(Man others know as "Mr. Speech Police" lined up in ticket counter at the airport.)---
Ticket Agent: Yes sir, may I help you?
Mr. Speech Police: Yeah, give me a ticket to North Korea.
Ticket Agent: North Korea, sir?
Mr. Speech Police: Yeah, dammit, you heard me right;
North Korea.
Ticket Agent: (Now realizing he's dealing with someone who is extremely distraught about something.) Yes sir. Right away, sir. Will that be oneway or roundtrip?
Mr. Speech Police:
Oneway dammit. And hurry up about it.
Ticket Agent: (Cough).....Excuse me sir, but have I upset you in some way? You seem to be upset about something.
Mr. Speech Police: Oh, uh.....Ah, sorry, it's not you. It's something that's been happening on the internet.
Ticket Agent: The internet?
Mr. Speech Police: Yeah, it's that damn Baron at elitetrader.com. I disagree with how he lets people post on his
message board.
Ticket Agent: Well, sir, if I were you, I would
certainly ask for a refund from this elitetrader.com.
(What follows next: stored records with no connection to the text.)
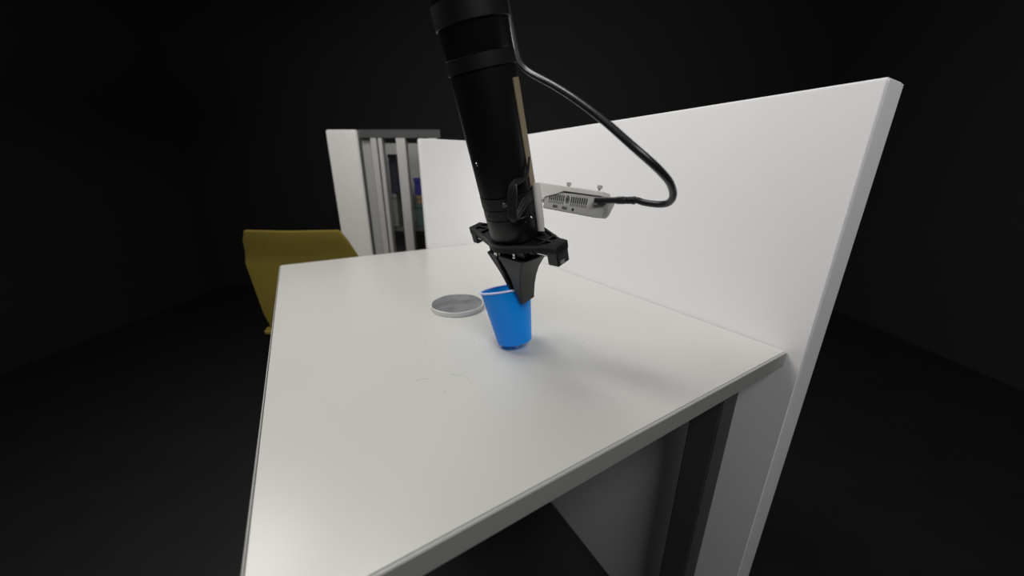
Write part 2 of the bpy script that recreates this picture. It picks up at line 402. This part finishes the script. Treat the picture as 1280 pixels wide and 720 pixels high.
# ------------------------------------------------------------------ gripper
gr = empty('robot_gripper', G(0, 0, 0), 'black two finger gripper with wide rail plate pinching the blue cup', 'gripper')
def outline():
    pts = []
    R0 = 33.0
    left, right = -79, 68
    pts += [(left, -9), (-68, -9.5)]
    for q in range(232, 309, 7): pts.append((R0 * math.cos(math.radians(q)) * 1.0 + 1, R0 * math.sin(math.radians(q))))
    pts += [(57, -10.5), (right, -9.5), (right, 8.5), (57, 9.5)]
    for q in range(52, 129, 7): pts.append((R0 * math.cos(math.radians(q)) * 1.0 + 1, R0 * math.sin(math.radians(q))))
    pts += [(-68, 9.5), (left, 9)]
    return pts
OL = outline()
bplate = MB().prism([G(s, t, 2.2) for s, t in OL], A * .0058).build('base_plate', M_BLACK, gr)
rim = MB(); n = len(OL)
def inset(poly, d):
    out = []
    for i in range(len(poly)):
        p, q, r_ = V((*poly[i - 1], 0)), V((*poly[i], 0)), V((*poly[(i + 1) % len(poly)], 0))
        e = (q - p).normalized(); g = (r_ - q).normalized()
        nn = (V((-e.y, e.x, 0)) + V((-g.y, g.x, 0))).normalized()
        k = d / max(.5, nn.dot(V((-e.y, e.x, 0))))
        out.append((q.x + nn.x * k, q.y + nn.y * k))
    return out
IN = inset(OL, 2.6)
rings = [[G(s, t, 8.0) for s, t in OL], [G(s, t, -.6) for s, t in OL], [G(s, t, -.6) for s, t in IN], [G(s, t, 2.6) for s, t in IN]]
rim.loft(rings, caps=False)
rim.build('edge_rib', M_BLACK, bplate)
for s0, s1 in ((-77, -29), (30, 66)):
    rb = MB().box(G((s0 + s1) / 2, 0, 1.2), B * (s1 - s0) / 2000, Cc * .0013, A * .0018)
    rb.build('centre_rib', M_BLACK, bplate)
for s, wdt in ((-50, 15), (46, 15)):
    rb = MB().box(G(s, 0, 1.2), B * .0012, Cc * wdt / 1000, A * .0018)
    rb.build('cross_rib', M_BLACK, bplate)
MB().prism([G(s, t, 8.0 - 8.6) for s, t in ((54, -10.7), (68, -9.5), (68, 8.5), (54, 9.7))], A * .0232).build('end_block', M_BLACK, gr, bevel=.0012)
MB().prism([G(s, t, -.6) for s, t in ((-79, -9), (-68, -9.3), (-68, 9.3), (-79, 9))], A * .0215).build('end_block', M_BLACK, gr, bevel=.0012)
MB().box(G(68.05, -3, 18.8), B * .0003, Cc * .0032, A * .0022).build('end_label', mat('grey_label', (0.22, 0.22, 0.23), .4), gr)
for t in (-6, 6):
    MB().tube([G(-67, t, 13), G(57, t, 13)], .0022, 14).build('guide_rod', M_STEEL, gr)
# fingers: sections along u (depth below the plate); near side t0, far side t1
def finger(rows, name='finger'):
    rings = []
    for (u, oN, oF, iN, iF, t0, t1) in rows:
        rings.append([G(oN, t0, u), G(oN + (oF - oN) * .5 + (oN - iN) * .04, (t0 + t1) / 2, u), G(oF, t1, u), G(iF, t1, u), G((iN + iF) / 2, (t0 + t1) / 2, u), G(iN, t0, u)])
    return MB().loft(rings, smooth=False).build(name, M_BLACK, gr, bevel=.0010, seg=3)
rightf = [  # u, outer near s, outer far s, inner near s, inner far s, t near, t far
    (21.0, 26.5, 36, -15.5, -6, -20.5, 9),
    (25.0, 24.0, 33, -16.5, -6, -20.5, 8.5),
    (31.0, 20.5, 28, -12.5, -5, -20.2, 8),
    (40.0, 16.0, 21.5, -8.3, -4, -19.5, 7.2),
    (52.0, 11.5, 15.5, -5.2, -3, -18.5, 6.6),
    (66.0, 7.4, 10.0, -4.2, -2.4, -17.4, 6.2),
    (80.0, 4.6, 6.2, -2.6, -1.8, -16.4, 5.8),
    (88.5, 3.0, 4.2, -1.6, -1.2, -15.8, 5.6)]
leftf = [
    (21.0, -19.5, -19, -37.5, -40, -20.5, 9),
    (27.0, -19.0, -18, -33.5, -37, -20.3, 8.5),
    (34.0, -17.5, -16, -29.0, -32, -20.0, 8),
    (44.0, -15.0, -14, -23.2, -26, -19.4, 7),
    (56.0, -12.8, -12, -18.2, -20, -18.6, 6.4),
    (66.0, -11.6, -10.8, -15.8, -16.5, -17.6, 6.0),
    (78.0, -10.9, -9.9, -14.4, -14.6, -14.5, 3.0),
    (86.0, -10.4, -9.6, -13.8, -13.8, -12.5, 1.0)]
f1 = finger(rightf); f2 = finger(leftf)
for s0, s1, fo in ((-14, 26, f1), (-38, -19, f2)):
    MB().box(G((s0 + s1) / 2, -5, 17), B * (s1 - s0) / 2100, Cc * .010, A * .0045).build('carriage', M_BLACK, gr, bevel=.001)
for s, t, fo in ((9, -15.5, f1), (24, -4, f1), (-22, -17, f1)):
    MB().lathe(G(s, t, 21.5), -A, [(-.002, .0034), (.0026, .0034), (.0026, .0024), (.0062, .0024), (.0066, .0017)], 18).build('finger_bolt', M_STEEL, fo)

# ------------------------------------------------------------------ cup
ca, _, _ = frame(10, -11)
CT = at(632, 360.5, 0.460); CH = 0.0755; RR = 0.0336; RB = 0.0226
cu = empty('plastic_cup', CT + ca * CH, 'tilted translucent blue plastic cup held by the gripper fingers', 'cup')
def cr_(k): return RR + (RB - RR) * k
prof = [(0, RR), (CH * .93, cr_(.93)), (CH * .965, cr_(.965) - .0006), (CH * .985, cr_(1) - .0030), (CH * .985, .006), (CH * .978, .002),
        (CH * .972, .006), (CH * .965, cr_(1) - .0040), (CH * .94, cr_(.94) - .0016), (CH * .92, cr_(.92) - .0008), (0, RR - .0008)]
MB().lathe(CT, ca, prof, 64, caps=False).build('cup_body', M_CUP, cu)
bead = MB(); rings = []
cx = V((1, 0, 0)); cx = (cx - ca * cx.dot(ca)).normalized(); cy = ca.cross(cx)
for i in range(72):
    q = 2 * math.pi * i / 72; d = cx * math.cos(q) + cy * math.sin(q)
    rings.append([CT + d * (RR + .0006 + .0017 * math.cos(p)) + ca * (.0015 * math.sin(p)) for p in [2 * math.pi * j / 10 for j in range(10)]])
rings.append(rings[0])
bead.loft(rings, caps=False).build('rim', M_RIM, cu)

# ------------------------------------------------------------------ round disc
DC = tab(571.8, 384.2); DR = 0.0455; DHh = 0.0085
di = empty('round_disc', DC, 'round white disc with mottled grey top lying left of the blue cup', 'disc')
MB().lathe(DC, (0, 0, 1), [(0, DR - .0006), (.0008, DR), (DHh - .0008, DR), (DHh, DR - .0006), (DHh, DR - .004)], 72).build('disc_body', M_DISCW, di)
pts = []
for i in range(60):
    q = 2 * math.pi * i / 60
    r = DR - .0010 - .0011 * abs(math.sin(q * 2.5 + .6)) + .0004 * math.sin(q * 7)
    pts.append(DC + V((r * math.cos(q), r * math.sin(q), DHh - .0002)))
MB().prism(pts, (0, 0, .0007)).build('grey_pad', M_DISC, di)

# ------------------------------------------------------------------ equipment rack behind the bench, seen past the wall's end
YR = 1.55
def xr(px, y=YR): return atY(px, 262, y).x
RTOP = 0.36
rk = empty('equipment_rack', (xr(495), YR + .15, FL), 'grey aluminium frame rack with upright posts beyond the bench', 'rack')
def post(name, p0, p1, m, dep=0.04, y=YR):
    mb = MB(); x0_, x1_ = xr(p0, y), xr(p1, y)
    mb.aabb(x0_, x1_, y, y + dep, FL, RTOP)
    return mb.build(name, m, rk, bevel=.002)
post('post', 473, 480, M_ALU); post('slot_strip', 479.6, 482.4, M_DGREY, .03, YR + .012); post('post', 482, 486.5, M_ALU)
post('post', 503, 514, M_ALU)
post('post', 541, 552, M_ALU)
post('side_panel', 461.5, 473.5, M_GREY, .012, YR + .02)
post('dark_gap_strip', 456.5, 462, M_DGREY, .03, YR + .012)  # strip fills the gap beside the pillar; its darkness is put into the colour
MB().aabb(xr(461), xr(556), YR + .30, YR + .31, FL, RTOP).build('back_panel', M_GREY, rk)
MB().aabb(xr(461), xr(556), YR, YR + .04, RTOP - .001, RTOP + .03).build('top_rail', M_DGREY, rk)
for z in (-0.60, -0.27, -0.02):
    MB().aabb(xr(486), xr(553), YR + .045, YR + .30, z - .012, z).build('shelf', M_DGREY, rk)
def carton(name, p0, p1, z0, z1, y, col, label, cat, d=.09):
    m = mat(name + '_paint', col, .5, noise=.06)
    x0_, x1_ = xr(p0, y), xr(p1, y)
    e = empty(name, ((x0_ + x1_) / 2, y + d / 2, z0), label, cat)
    MB().aabb(x0_ + .002, x1_ - .002, y + .002, y + d - .002, z0, z1 - .02).build('body', m, e, bevel=.003)
    MB().aabb(x0_, x1_, y, y + d, z1 - .02, z1).build('lid', m, e, bevel=.003)
YS = YR + .09
carton('storage_box', 487.5, 497, -.02, .13, YS, (.22, .22, .21), 'dull grey box on the rack shelf between two posts', 'box')
carton('instrument_case', 491, 501, .13, .30, YS, (.022, .023, .04), 'black case stacked on the grey box in the rack', 'case')
carton('parts_box', 497.5, 504, -.02, .06, YS + .1, (.02, .02, .03), 'small black box behind the middle rack post', 'box', .06)
carton('teal_box', 519, 529.5, -.02, .085, YS, (.07, .12, .115), 'dull teal box low on the rack beside white wall', 'box')
carton('orange_box', 522, 529.5, .085, .125, YS + .01, (.26, .18, .09), 'small brown orange box on top of the teal box', 'box', .07)
carton('blue_box', 519.5, 529.5, .125, .20, YS + .005, (.022, .03, .17), 'dark blue box topmost of the stack by the wall', 'box', .08)
# white pillar left of the rack
pl = MB().aabb(xr(422), xr(458), YR, YR + .12, FL, RTOP + .03).build('trim_1', M_WPOST, bevel=.004)
tag(pl, kind='structure')

# ------------------------------------------------------------------ mustard chair
YC = 1.12
cr0 = atY(447.5, 322, YC); cr1 = atY(437, 288, YC)
ch = empty('plastic_chair', (cr0.x - .20, YC + .18, FL), 'mustard yellow plastic chair standing behind the left end of bench', 'chair')
ztop = cr1.z; sw = 0.20
rings = []
xc = cr0.x - .185
for z, hw, dy in ((FL + .42, .17, .02), (FL + .50, .185, .012), (cr0.z - .02, .195, 0), (cr0.z + .02, .180, -.008), (cr1.z - .03, .168, -.022), (cr1.z + .005, .150, -.03)):
    rings.append([V((xc - hw, YC + dy, z)), V((xc, YC + dy - .02, z)), V((xc + hw, YC + dy, z)), V((xc + hw, YC + dy + .012, z)), V((xc, YC + dy - .006, z)), V((xc - hw, YC + dy + .012, z))])
MB().loft(rings).build('backrest', M_YEL, ch, bevel=.003)
MB().aabb(xc - .2, xc + .2, YC + .01, YC + .40, FL + .415, FL + .44).build('seat', M_YEL, ch, bevel=.008)
for sx in (-.17, .17):
    for yy in (YC + .04, YC + .36):
        MB().tube([(xc + sx, yy, FL + .42), (xc + sx * 1.12, yy + (.02 if yy > YC + .2 else -.02), FL)], .012, 12).build('leg', M_DGREY, ch)

# ------------------------------------------------------------------ unseen lamp fixtures, the last two added as fill (they hold the area lights set at the top)
M_DIFF = mat('lamp_diffuser', (0.8, 0.8, 0.8), .6)
names = [('unseen_lamp', 'white pendant panel lamp hanging left of the bench'), ('unseen_lamp', 'long unseen panel lamp added as fill in front of the bench'), ('unseen_lamp', 'unseen panel lamp added as fill over the back of the bench')]
for (loc, tgt, sx, sy, wt, colr), (nm, lb) in zip(LAMPS, names):
    m4 = aim_matrix(loc, tgt); X = m4.col[0].xyz; Y = m4.col[1].xyz; Z = m4.col[2].xyz
    e = empty(nm, (loc.x, loc.y, CE), lb, 'lamp')
    MB().box(loc + Z * .017, X * (sx / 2 + .015), Y * (sy / 2 + .015), Z * .012).build('housing', M_LAMP, e, bevel=.003)
    for k in (-1, 1):
        q = loc + Z * .025 + X * (sx * .4 * k)
        MB().tube([q, (q.x, q.y, CE)], .0015, 8).build('suspension_wire', M_STEEL, e)
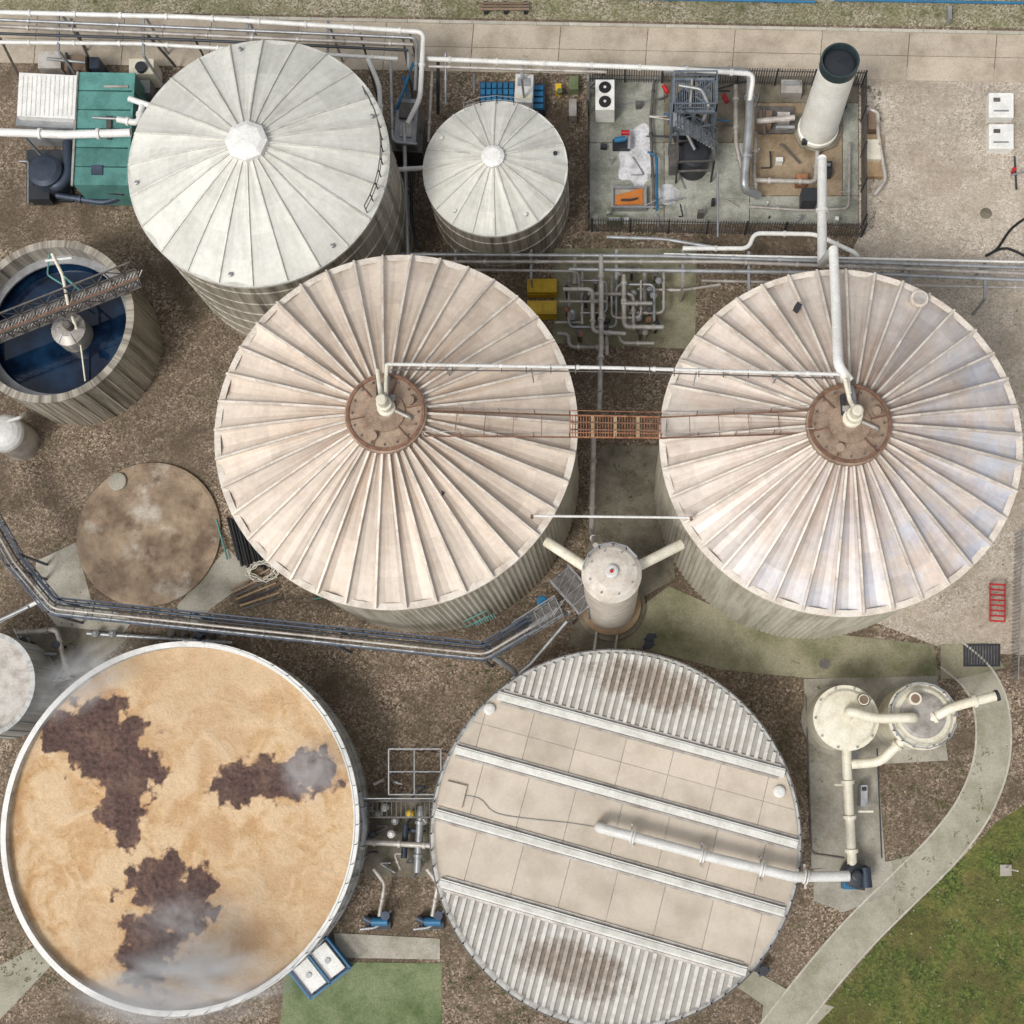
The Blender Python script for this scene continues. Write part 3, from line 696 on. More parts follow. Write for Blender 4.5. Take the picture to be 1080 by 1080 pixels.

Mr. Speech Police: Yeah, well, uh.....(cough).....it's a fr.. pub... for..
Ticket Agent: Excuse me, sir?
Mr. Speech Police: Can't you hear dammit?? I said it's a
free public forum!
Ticket Agent: (Looking down/in a low tone)---Oh, uh.....I.....uh..... I see. Well, here's your ticket.
Mr. Speech Police: Yeah, thanks a lot buddy. I'm going somewhere so I don't have to put up with this nonsense anymore. I want to go some place where there are lots of people who think like me. Bye!
.....Uh, just a second.....You know where I'm going, they think like I think. There's only one "party" there. But, I'm kinda curious.....You a Democrat or a Republican?
Ticket Agent: Neither.
MR. Speech Police: You trying to be smart?
Ticket Agent: No, sir. I'm a Libertarian.
Mr. Speech Police: Why you s.o.b.!! I
know I won't have to deal with the likes of you where I'm headed to!!